▶ _WHAT THE TASK REQUIRES_:
Transcribe all the entries word for word, but omit the images.

▶ _EXTRACTED ENTRIES_:
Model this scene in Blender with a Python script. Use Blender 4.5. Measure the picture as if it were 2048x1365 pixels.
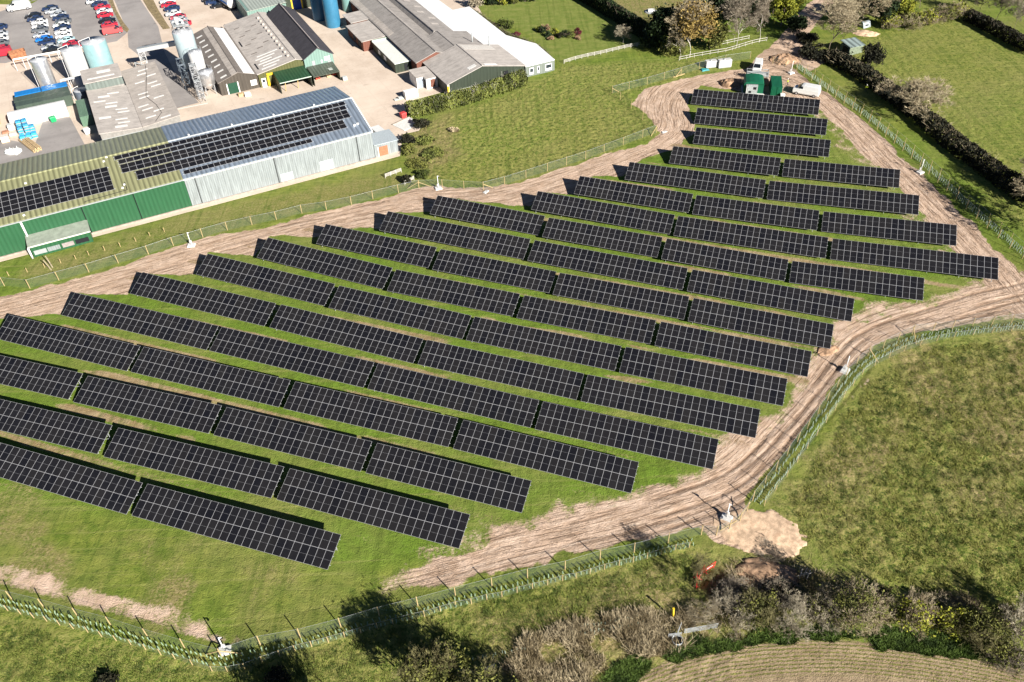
import bpy, math, random
import numpy as np
from mathutils import Matrix, Vector
random.seed(11); rng = np.random.default_rng(11)
SC = bpy.context.scene; COL = SC.collection
for _o in list(bpy.data.objects): bpy.data.objects.remove(_o)

# ------------------------------------------------------------ camera (fitted to the photograph), sky, sun
F_PX, PITCH, ROLL, CAM_H = 1685.886, 0.7211287, -0.0406925, 91.0172
_cp, _sp, _cr, _sr = math.cos(PITCH), math.sin(PITCH), math.cos(ROLL), math.sin(ROLL)
C_F = Vector((0, _cp, -_sp)); _r = Vector((1, 0, 0)); _u = _r.cross(C_F)
C_R = _cr * _r + _sr * _u; C_U = -_sr * _r + _cr * _u
cam_d = bpy.data.cameras.new('camera'); cam = bpy.data.objects.new('camera', cam_d); COL.objects.link(cam)
cam.matrix_world = Matrix(((C_R.x, C_U.x, -C_F.x, 0), (C_R.y, C_U.y, -C_F.y, 0), (C_R.z, C_U.z, -C_F.z, CAM_H), (0, 0, 0, 1)))
cam_d.sensor_width = 36; cam_d.lens = F_PX / 2048 * 36; cam_d.clip_start = 1; cam_d.clip_end = 5000
SC.camera = cam
SUN_AZ, SUN_EL = math.radians(-51), math.radians(27.5)
SUN_DIR = Vector((math.cos(SUN_AZ) * math.cos(SUN_EL), math.sin(SUN_AZ) * math.cos(SUN_EL), math.sin(SUN_EL)))
W = bpy.data.worlds.new('World'); SC.world = W; W.use_nodes = True
_nt = W.node_tree; _bg = _nt.nodes['Background']
_sky = _nt.nodes.new('ShaderNodeTexSky'); _sky.sky_type = 'NISHITA'; _sky.sun_disc = False
_sky.sun_elevation = SUN_EL; _sky.sun_rotation = math.atan2(SUN_DIR.x, SUN_DIR.y)
_nt.links.new(_sky.outputs[0], _bg.inputs[0]); _bg.inputs[1].default_value = 0.05
_sky.air_density = .45; _sky.dust_density = .2; _sky.altitude = 2500
sun_d = bpy.data.lights.new('sun', 'SUN'); sun = bpy.data.objects.new('sun', sun_d); COL.objects.link(sun)
sun_d.energy = 5.0; sun_d.angle = math.radians(0.5); sun_d.color = (1, .955, .88)
sun.rotation_euler = SUN_DIR.to_track_quat('Z', 'Y').to_euler(); sun.location = SUN_DIR * 400
SC.view_settings.view_transform = 'Standard'; SC.view_settings.look = 'None'
SC.view_settings.gamma = 1; SC.view_settings.exposure = 1.12
try: SC.view_settings.use_curve_mapping = False
except Exception: pass
SC.cycles.max_bounces = 5; SC.cycles.diffuse_bounces = 1; SC.cycles.glossy_bounces = 2
SC.cycles.transparent_max_bounces = 12

# ------------------------------------------------------------ where a direction of the photograph meets the land
def g(x, y, z=0.0):
    d = C_F + ((x - 1024) / F_PX) * C_R - ((y - 682.5) / F_PX) * C_U
    t = (z - CAM_H) / d.z
    return Vector((0, 0, CAM_H)) + d * t
def gl(pts): return [g(*p) for p in pts]
def ZM(ox, oy, s): return lambda x, y: (ox + x / s, oy + y / s)
Z1 = ZM(0, 0, 5.055); Z2 = ZM(300, 0, 5.055); Z3 = ZM(660, 0, 4.096); Z6 = ZM(1100, 0, 4.096); Z7 = ZM(1550, 0, 4.112); ZQ = ZM(0, 150, 4.976)
F_ANG = math.radians(25.5); F_O = g(385.6, 413.9)          # the factory's own axes
F_X = Vector((math.cos(F_ANG), math.sin(F_ANG), 0)); F_Y = Vector((-math.sin(F_ANG), math.cos(F_ANG), 0))
def fw(u, v, z=0.0): return F_O + F_X * u + F_Y * v + Vector((0, 0, z))
def fl(p):
    d = p - F_O; return d.dot(F_X), d.dot(F_Y)

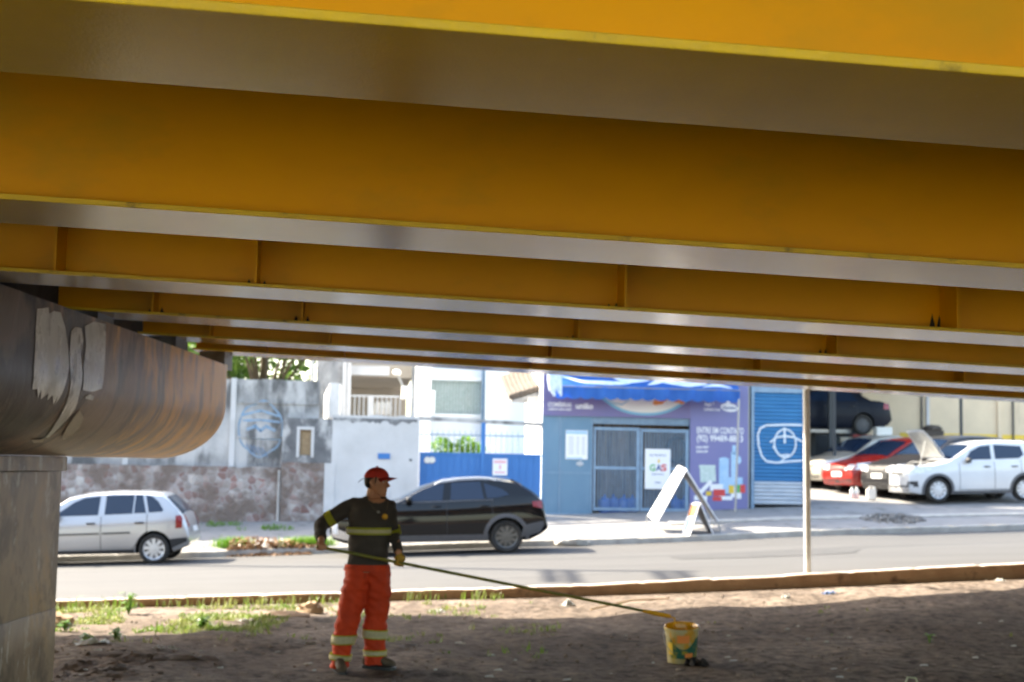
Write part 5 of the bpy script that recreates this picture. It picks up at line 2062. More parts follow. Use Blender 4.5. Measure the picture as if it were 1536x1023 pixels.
b.tube([(.34, .4, .86), (.5, .2, .98), (.7, -.2, .97), (.8, -.45, .9)], .03, 8)
obj('engine', b, 'engine', c.root)

# silver crossover
Y2 = math.radians(24)
def place(px, Y, Sx, yaw):
    """rear-axle point for a nose whose front centre is seen at pixel column px"""
    nx = (px - 768) * Y / 2133
    return nx + Sx['ax'][1] * math.cos(yaw), Y + Sx['ax'][1] * math.sin(yaw)
S = hatch_S(4.1, 1.58, 1.74, (1.05, 1.08), 1.85, .33, (.82, 3.35), .78)
rx_, ry_ = place(1318, 36.6, S, Y2)
z_ = gz(rx_, ry_)
slp = (z_ - gz(rx_ - 2.5 * math.cos(Y2), ry_ - 2.5 * math.sin(Y2))) / 2.5
c = Car('parked_car', 'silver crossover between the red car and the white hatchback with raised bonnet', 'car', (rx_, ry_, z_), Y2, S, slp, 'cars crowded in the workshop yard')
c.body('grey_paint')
c.sides('side_window', [(1.55, 1.04), (2.3, 1.05), (2.32, 1.44), (1.95, 1.4), (1.75, 1.27)], 'car_glass')
c.sides('side_window', [(2.4, 1.05), (3.2, 1.07), (3.3, 1.35), (2.42, 1.45)], 'car_glass')
c.glass_top('windscreen', 1.1, 1.82)
c.wheels('alloy', .23, 8)
c.mirror(1.6, 1.04, 'grey_paint')
front_kit(c, (.68, .86), [(-.4, .5), (.4, .5), (.44, .84), (-.44, .84)], .52)
c.patch('lower_grille', [(-.5, .27), (.5, .27), (.55, .4), (-.55, .4)], lambda y, z: c.front(y, z, .010), 'black_plastic')
for s in (-1, 1):
    c.patch('fog_lamp', [(s * .55, .36), (s * .74, .38), (s * .72, .48), (s * .58, .46)], lambda y, z: c.front(y, z, .014), 'black_plastic')
# red hatchback
S = hatch_S(3.9, 1.46, 1.70, (1.05, .98), 1.85, .30, (.8, 3.25), .70)
rx_, ry_ = place(1258, 38.0, S, Y2)
z_ = gz(rx_, ry_)
slp = (z_ - gz(rx_ - 2.5 * math.cos(Y2), ry_ - 2.5 * math.sin(Y2))) / 2.5
c = Car('parked_car', 'bright red hatchback facing the road with a big clear headlamp', 'car', (rx_, ry_, z_), Y2, S, slp, 'cars crowded in the workshop yard')
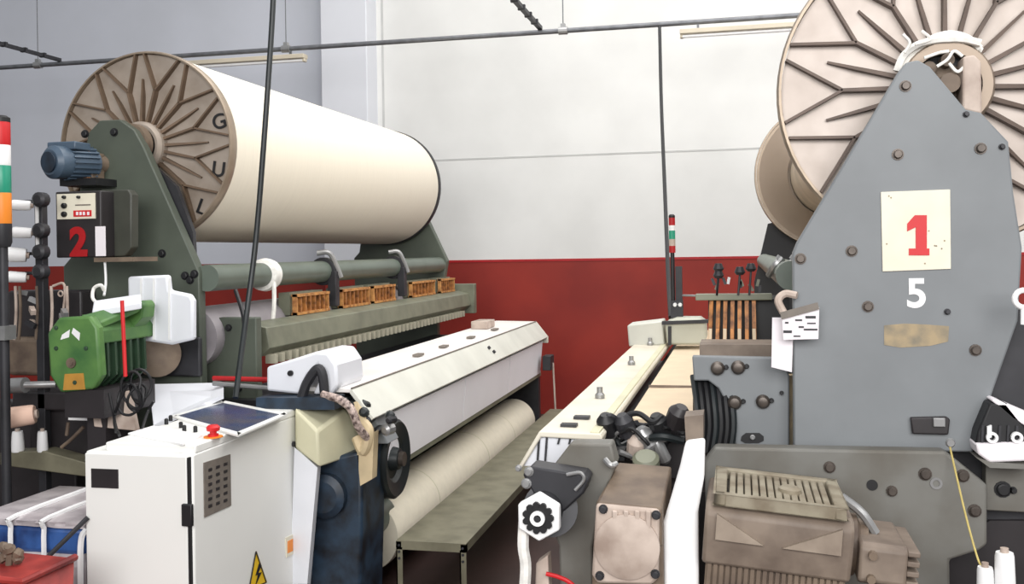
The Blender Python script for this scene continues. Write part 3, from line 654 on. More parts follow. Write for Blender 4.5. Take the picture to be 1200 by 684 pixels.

▶ _FULL RESPONSE_:
Model this scene in Blender with a Python script. Use Blender 4.5. Measure the picture as if it were 2048x1365 pixels.
import bpy, math, random
import numpy as np
from mathutils import Matrix, Vector
random.seed(11); rng = np.random.default_rng(11)
SC = bpy.context.scene; COL = SC.collection
for _o in list(bpy.data.objects): bpy.data.objects.remove(_o)

# ------------------------------------------------------------ camera (fitted to the photograph), sky, sun
F_PX, PITCH, ROLL, CAM_H = 1685.886, 0.7211287, -0.0406925, 91.0172
_cp, _sp, _cr, _sr = math.cos(PITCH), math.sin(PITCH), math.cos(ROLL), math.sin(ROLL)
C_F = Vector((0, _cp, -_sp)); _r = Vector((1, 0, 0)); _u = _r.cross(C_F)
C_R = _cr * _r + _sr * _u; C_U = -_sr * _r + _cr * _u
cam_d = bpy.data.cameras.new('camera'); cam = bpy.data.objects.new('camera', cam_d); COL.objects.link(cam)
cam.matrix_world = Matrix(((C_R.x, C_U.x, -C_F.x, 0), (C_R.y, C_U.y, -C_F.y, 0), (C_R.z, C_U.z, -C_F.z, CAM_H), (0, 0, 0, 1)))
cam_d.sensor_width = 36; cam_d.lens = F_PX / 2048 * 36; cam_d.clip_start = 1; cam_d.clip_end = 5000
SC.camera = cam
SUN_AZ, SUN_EL = math.radians(-51), math.radians(27.5)
SUN_DIR = Vector((math.cos(SUN_AZ) * math.cos(SUN_EL), math.sin(SUN_AZ) * math.cos(SUN_EL), math.sin(SUN_EL)))
W = bpy.data.worlds.new('World'); SC.world = W; W.use_nodes = True
_nt = W.node_tree; _bg = _nt.nodes['Background']
_sky = _nt.nodes.new('ShaderNodeTexSky'); _sky.sky_type = 'NISHITA'; _sky.sun_disc = False
_sky.sun_elevation = SUN_EL; _sky.sun_rotation = math.atan2(SUN_DIR.x, SUN_DIR.y)
_nt.links.new(_sky.outputs[0], _bg.inputs[0]); _bg.inputs[1].default_value = 0.05
_sky.air_density = .45; _sky.dust_density = .2; _sky.altitude = 2500
sun_d = bpy.data.lights.new('sun', 'SUN'); sun = bpy.data.objects.new('sun', sun_d); COL.objects.link(sun)
sun_d.energy = 5.0; sun_d.angle = math.radians(0.5); sun_d.color = (1, .955, .88)
sun.rotation_euler = SUN_DIR.to_track_quat('Z', 'Y').to_euler(); sun.location = SUN_DIR * 400
SC.view_settings.view_transform = 'Standard'; SC.view_settings.look = 'None'
SC.view_settings.gamma = 1; SC.view_settings.exposure = 1.12
try: SC.view_settings.use_curve_mapping = False
except Exception: pass
SC.cycles.max_bounces = 5; SC.cycles.diffuse_bounces = 1; SC.cycles.glossy_bounces = 2
SC.cycles.transparent_max_bounces = 12

# ------------------------------------------------------------ where a direction of the photograph meets the land
def g(x, y, z=0.0):
    d = C_F + ((x - 1024) / F_PX) * C_R - ((y - 682.5) / F_PX) * C_U
    t = (z - CAM_H) / d.z
    return Vector((0, 0, CAM_H)) + d * t
def gl(pts): return [g(*p) for p in pts]
def ZM(ox, oy, s): return lambda x, y: (ox + x / s, oy + y / s)
Z1 = ZM(0, 0, 5.055); Z2 = ZM(300, 0, 5.055); Z3 = ZM(660, 0, 4.096); Z6 = ZM(1100, 0, 4.096); Z7 = ZM(1550, 0, 4.112); ZQ = ZM(0, 150, 4.976)
F_ANG = math.radians(25.5); F_O = g(385.6, 413.9)          # the factory's own axes
F_X = Vector((math.cos(F_ANG), math.sin(F_ANG), 0)); F_Y = Vector((-math.sin(F_ANG), math.cos(F_ANG), 0))
def fw(u, v, z=0.0): return F_O + F_X * u + F_Y * v + Vector((0, 0, z))
def fl(p):
    d = p - F_O; return d.dot(F_X), d.dot(F_Y)

Write part 5 of the bpy script that recreates this picture. It picks up at line 2062. More parts follow. Use Blender 4.5. Measure the picture as if it were 1536x1023 pixels.
b.tube([(.34, .4, .86), (.5, .2, .98), (.7, -.2, .97), (.8, -.45, .9)], .03, 8)
obj('engine', b, 'engine', c.root)

# silver crossover
Y2 = math.radians(24)
def place(px, Y, Sx, yaw):
    """rear-axle point for a nose whose front centre is seen at pixel column px"""
    nx = (px - 768) * Y / 2133
    return nx + Sx['ax'][1] * math.cos(yaw), Y + Sx['ax'][1] * math.sin(yaw)
S = hatch_S(4.1, 1.58, 1.74, (1.05, 1.08), 1.85, .33, (.82, 3.35), .78)
rx_, ry_ = place(1318, 36.6, S, Y2)
z_ = gz(rx_, ry_)
slp = (z_ - gz(rx_ - 2.5 * math.cos(Y2), ry_ - 2.5 * math.sin(Y2))) / 2.5
c = Car('parked_car', 'silver crossover between the red car and the white hatchback with raised bonnet', 'car', (rx_, ry_, z_), Y2, S, slp, 'cars crowded in the workshop yard')
c.body('grey_paint')
c.sides('side_window', [(1.55, 1.04), (2.3, 1.05), (2.32, 1.44), (1.95, 1.4), (1.75, 1.27)], 'car_glass')
c.sides('side_window', [(2.4, 1.05), (3.2, 1.07), (3.3, 1.35), (2.42, 1.45)], 'car_glass')
c.glass_top('windscreen', 1.1, 1.82)
c.wheels('alloy', .23, 8)
c.mirror(1.6, 1.04, 'grey_paint')
front_kit(c, (.68, .86), [(-.4, .5), (.4, .5), (.44, .84), (-.44, .84)], .52)
c.patch('lower_grille', [(-.5, .27), (.5, .27), (.55, .4), (-.55, .4)], lambda y, z: c.front(y, z, .010), 'black_plastic')
for s in (-1, 1):
    c.patch('fog_lamp', [(s * .55, .36), (s * .74, .38), (s * .72, .48), (s * .58, .46)], lambda y, z: c.front(y, z, .014), 'black_plastic')
# red hatchback
S = hatch_S(3.9, 1.46, 1.70, (1.05, .98), 1.85, .30, (.8, 3.25), .70)
rx_, ry_ = place(1258, 38.0, S, Y2)
z_ = gz(rx_, ry_)
slp = (z_ - gz(rx_ - 2.5 * math.cos(Y2), ry_ - 2.5 * math.sin(Y2))) / 2.5
c = Car('parked_car', 'bright red hatchback facing the road with a big clear headlamp', 'car', (rx_, ry_, z_), Y2, S, slp, 'cars crowded in the workshop yard')
The Blender Python script for this scene continues. Write part 3, from line 654 on. More parts follow. Write for Blender 4.5. Take the picture to be 1200 by 684 pixels.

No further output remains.